Das alles ist nicht schlimm, sondern nachgerade erwartbar. Eine Stadt kann die kulturellen Umstände, in denen sie lebt, nur schwer von sich aus ändern. Die Qualitäten des Berliner stadtpolitischen Personals sprechen seit Jahrzehnten nicht dafür. Doch Berlin kann seinerseits nur schwer mit seinen Enttäuschungen leben, der Stadt hängt ihre Vergangenheit nach. In Charlottenburg haben sie einen Platz nach Walter Benjamin getauft, als wollten sie darüber einen Witz machen. Der Autor des „Passagenwerks“ über den Pariser Stadtumbau nach 1850 und der „Berliner Kindheit um 1900“ muss jetzt mit seinem Namen für eine gesichtslose Kolonnadenzone mit Zweitwohnungseigentümern in balkonlosen Häusern herhalten, die auch 1938 hätten so gebaut werden können.

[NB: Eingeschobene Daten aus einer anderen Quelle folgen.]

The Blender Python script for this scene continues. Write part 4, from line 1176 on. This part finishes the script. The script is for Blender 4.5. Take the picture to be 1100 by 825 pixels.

Große Klappe und was dahinter? Berlin hatte aus seiner besonderen Situation nach 1945 schon immer beschwingende Phrasen gezogen. Um 1968 konnte von Revolution in einer Stadt auch deshalb so ausgreifend geträumt werden, weil es dort gar kein Proletariat gab. Studenten, Mi­granten und Künstler profitierten mehr als ein halbes Jahrhundert lang von den mauernahen Quartieren. Der Mauerfall 1989 führte recht bald zur Fortsetzung Westdeutschlands auf vergrößertem Staats- und Stadtgebiet, nicht zuletzt weil auch eine Mehrheit im Osten das wollte.

In Kombination mit der eigentümlichen Risikoaversion der Deutschen erfolgte so der Gang in die selbst verschuldete Tristesse. Wäre Berlin kein Regierungssitz, man könnte in der Stadt inzwischen nur noch die bevölkerungsreiche Version einer jeden Metropole erkennen.